On player acquisition…
"The first stage is — what do we think we need? We audit the squad. Then Ronald might say — we need another winger, or cover at centre-back, or whatever. We then have a discussion about the type of player. The coach can then leave the recruitment department to discuss potential targets, and these would then be set out for Ronald - 'Do they fit, what would be your preferences in order?' My role is getting Ronald what he wants. My job is to support him. At no time was it better illustrated than in the summer when we did something like 22 transactions in a very limited space of time and got a good strong squad together for the start of the season.”
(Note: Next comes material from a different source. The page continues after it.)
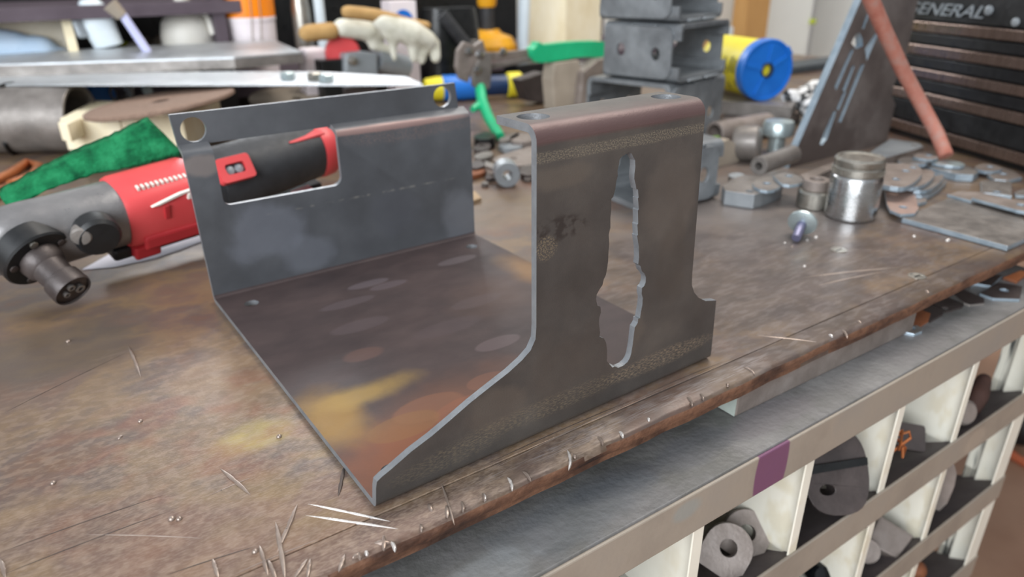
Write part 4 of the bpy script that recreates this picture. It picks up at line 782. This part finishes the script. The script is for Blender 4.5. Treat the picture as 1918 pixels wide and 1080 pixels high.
# ------------------------------------------------------------------ black tool chest at right
tc_ = root('tool_chest', 'black machinist tool chest with bronze drawer trims and raised lettering', 'tool chest')
tX_ = Vector((-.41,-.91,0)).normalized(); frame(tc_, (1.093,.034,.0005), tX_, (0,0,1))
box('chest_body', (-.50,.004,0), (.45,.45,.30), VOID, tc_, .002)
TR = [((-0.3478, 0.1996), (-0.3426, 0.1831)), ((-0.3611, 0.16), (-0.356, 0.1439)), ((-0.3455, 0.1192), (-0.341, 0.1049)), ((-0.3755, 0.0781), (-0.3708, 0.0632)), ((-0.3668, 0.0214), (-0.3609, 0.0024))]
TRR = [((-0.13, 0.1986), (-0.1245, 0.1825)), ((-0.1178, 0.1626), (-0.112, 0.1457)), ((-0.1052, 0.1256), (-0.0999, 0.11)), ((-0.0933, 0.0906), (-0.0872, 0.0726)), ((-0.0745, 0.0349), (-0.0696, 0.0205))]
lev = [((a[0][1]+b[0][1])/2, (a[1][1]+b[1][1])/2) for a,b in zip(TR,TRR)]
prev = .30
for i,(hi,lo) in enumerate(lev):
    dw = box('drawer', (-.49,-.004,hi+.003), (.42,.004,prev-.003), BLACK, tc_, .001)
    box('drawer_trim', (-.49,-.007,lo), (.42,.004,hi), TRIM, dw, .0015)
    prev = lo
hx0 = (-0.3848, 0.2181); hx1 = (-0.2083, 0.2199)
cu = bpy.data.curves.new('t','FONT'); cu.body = 'GENERAL'; cu.extrude = .0012; cu.shear = .35; cu.size = 1
to = bpy.data.objects.new('t',cu); COL.objects.link(to); bpy.context.view_layer.update()
me = bpy.data.meshes.new_from_object(to.evaluated_get(bpy.context.evaluated_depsgraph_get())); bpy.data.objects.remove(to)
xs = [v.co.x for v in me.vertices]; ys = [v.co.y for v in me.vertices]; zs = [v.co.z for v in me.vertices]
tx0 = (-0.3554, 0.2194)[0]; tz0 = (-0.3527, 0.2108)[1]; tz1 = (-0.3587, 0.2298)[1]
W_ = (hx1[0]-tx0)*7/6
for v in me.vertices:
    x = (v.co.x-min(xs))/(max(xs)-min(xs)); y = (v.co.y-min(ys))/(max(ys)-min(ys)); z = v.co.z
    v.co = (hx1[0]-W_*.985+x*W_, -.0055-(.0012 if z>.5*max(zs) else -.001), tz0+y*(tz1-tz0))
lt = link('raised_lettering', me, CAST, tc_)
for q,r in (((-0.198, 0.2235),.0075),((-0.1433, 0.2097),.0065)):
    lathe('lock_button', [(r,0),(r*.9,.003),(r*.3,.004)], CAST, tc_, (q[0],-.004,q[1]), (0,-1,0), 20)
# wall side things at right
q = [(2.7817, 1.9, 0.0078),(2.9462, 1.9, -0.0013)]
box('trim_1', (q[0][0],1.9,-.95), (q[1][0],1.98,1.2), STUD, None, .002)['kind'] = 'structure'
q = (2.4726, 1.7, -0.0709); T(box('foam_board', (q[0]-.08,1.75,-.945), (q[0]+.035,1.765,(2.513, 1.75, 0.0526)[2]), HAZE, None, .001), 'white board leaning by the timber stud behind the channel boxes', 'board')
q = (2.2315, 1.6, 0.1136); T(box('brown_board', (q[0]-.02,1.68,-.945), (q[0]+.07,1.70,.4), WOODT, None, .001), 'brown board behind the topmost channel box', 'board')
wl = box('wall_2', (1.55,2.10,-.95), (3.6,2.2,1.6), WALLM, None, 0); wl.name = 'wall_rear'; struct(wl)
ql = [(1.7575, 0.95, 0.0209), (2.1037, 0.95, -0.0139)]
T(box('dark_case', (ql[0][0],.95,.0006), (ql[1][0],1.04,ql[0][2]), mat('speckled_dark_case',['#3a4044','#4b5257'],60,.6,.08), None, .003), 'dark speckled case on the bench between the blue lid and the standing plate', 'case')
q = (3.6052, 1.95, 0.0075); T(prism('yellow_tag', [(q[0]-.022,q[2]-.012),(q[0]+.02,q[2]-.016),(q[0]+.022,q[2]+.012),(q[0]-.02,q[2]+.01)], 2.085, 2.097, LIME, ax='y', b=.002), 'small yellow green tag on the pale wall', 'tag')

# ------------------------------------------------------------------ sockets, bolt, scrap tabs at right
p = (0.7257, 0.1367, 0.0)
so = root('large_socket', 'large chrome socket with knurled band standing on the bench', 'socket', (p[0],p[1],.0003))
lathe('socket_body', [(.029,0),(.0308,.002),(.0308,.050),(.0298,.053),(.0288,.0545)], CHROME, so, n=48)
lathe('knurled_band', [(.0288,.0545),(.0300,.056),(.0300,.064),(.0286,.0655),(.0295,.067),(.0295,.074),(.0270,.0768),(.024,.0768),(.023,.0755),(.001,.0752)], CHROME2, so, n=48)
bm = bmesh.new()
for i in range(40): bm_box(bm, (.0296,-.0008,.0572), (.0306,.0008,.0628), Matrix.Rotation(i*2*PI/40,4,'Z'))
link('knurling', fin(bm), CHROME2, so)
p = (0.7244, 0.1883, 0.0)
so = root('small_socket', 'short stepped chrome socket beside the large one', 'socket', (p[0],p[1],.0003))
lathe('socket_body', [(.0205,0),(.0215,.001),(.0215,.020),(.0195,.0225),(.0165,.023)], CHROME2, so, n=40)
hollow('drive_end', .0165, .0095, .014, STEEL2, so, (0,0,.0228), (0,0,1), 32, 0, .008)
a_, b_ = Vector((0.6115, 0.1301, 0.0165)), Vector((0.5861, 0.1194, 0.006))
fb = root('flange_bolt', 'small bolt with bluish shank and round flange lying in front of the sockets', 'bolt')
lathe('flange', [(.013,-.006),(.0165,-.002),(.0165,.001),(.012,.003),(.004,.004)], ZINC, fb, a_, b_-a_, 28)
tube('shank', [a_, a_.lerp(b_,.5), b_], [.0055,.0055,.005], mat('violet_blue_steel',['#6a6a85','#7d7c96'],40,.4,.06,.5), fb, 14)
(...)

On appointing new managers…

"Initially my job is to identify coaches who will buy into the club model because of the track record they’ve got and the style they play. We look for evidence that they’ve brought young players through before. So far I’ve hit the nail on the head with managers who have a very similar philosophy — and that’s what attracted them to the club. Someone’s not going to come in here and say — ‘Scrap all that, I don’t want all that, this is the way I do it.’ What we provide for a manager is everything he could possibly want. Some clubs go for a personality or a track record and the manager says — ‘If I come to you, if you’re lucky enough to have me, I want this, this, this and this.’ We would never go down that route. We will not be interviewed by a manager - we will interview them.”

On the facilities at the training ground, and scouting operation…

"The ‘black box’ is a viewing area for about half a dozen people. There’s a big consul desk for the analysts to sit on and stools at the back. It blacks out — that’s why we call it the Black Box — and the screen comes to life. We’ve pulled together all of the software that’s available off the shelf in terms of data, scouting, analysis... We took all that and designed a bespoke piece of software that brings all that into one.

"All of our pitches at the training ground have remote control cameras which come back to the Black Box. An analyst could have any training session, whether it’s under-8s right the way through to the first team. All that data is coded and analysed and it can be used for any age group of players, merged with match analysis, used as a teaching tool. So when our scouts are out doing opposition reports all that’s fed in automatically.

"In terms of recruitment, we have feeds from most of the good leagues around the world. We have analysts who chop them up and code them. When we’re looking at players we have instant access to video material or statistical analysis. It enables us to compare potential recruits with the profiles of our own players. That’s one way we can compare potential recruits with our own academy players and say — you know what, this kid meets the profile anyway. That helps all of our decision-making.

"We’ve got a fantastic group of eyes-on scouts and fantastic analysts — so the idea is that they challenge each other all the time. So when a scout says - this is the best striker in Croatia, the analysts have all the data to challenge it.”

Ice age

The financial consequences of another relegation, and the potential Financial Fair Play complications that await in the division below, don’t really bear thinking about — all of which a direct result of the way QPR have conducted their business since Flavio Briatore first walked through the door. Business that has made us dislikeable, to neutrals and fans of other clubs first and foremost, but also more damagingly to a significant minority of our own supporters. However partisan you are, can you really read those Southampton quotes without feeling a bit embarrassed?

Redknapp, typically, says that fate will be avoided "if we can get a striker in on loan”. Always another signing. It’s still the QPR way, though hopefully not for much longer.

Les Ferdinand’s arrival is the first serious piece of action — rather than bold words and promises that never come to fruition — the new QPR have made with a nod towards long-term planning. Once again it feels like it’s only one of Rangers’ finest ever centre forwards standing between our football club and a bleak future.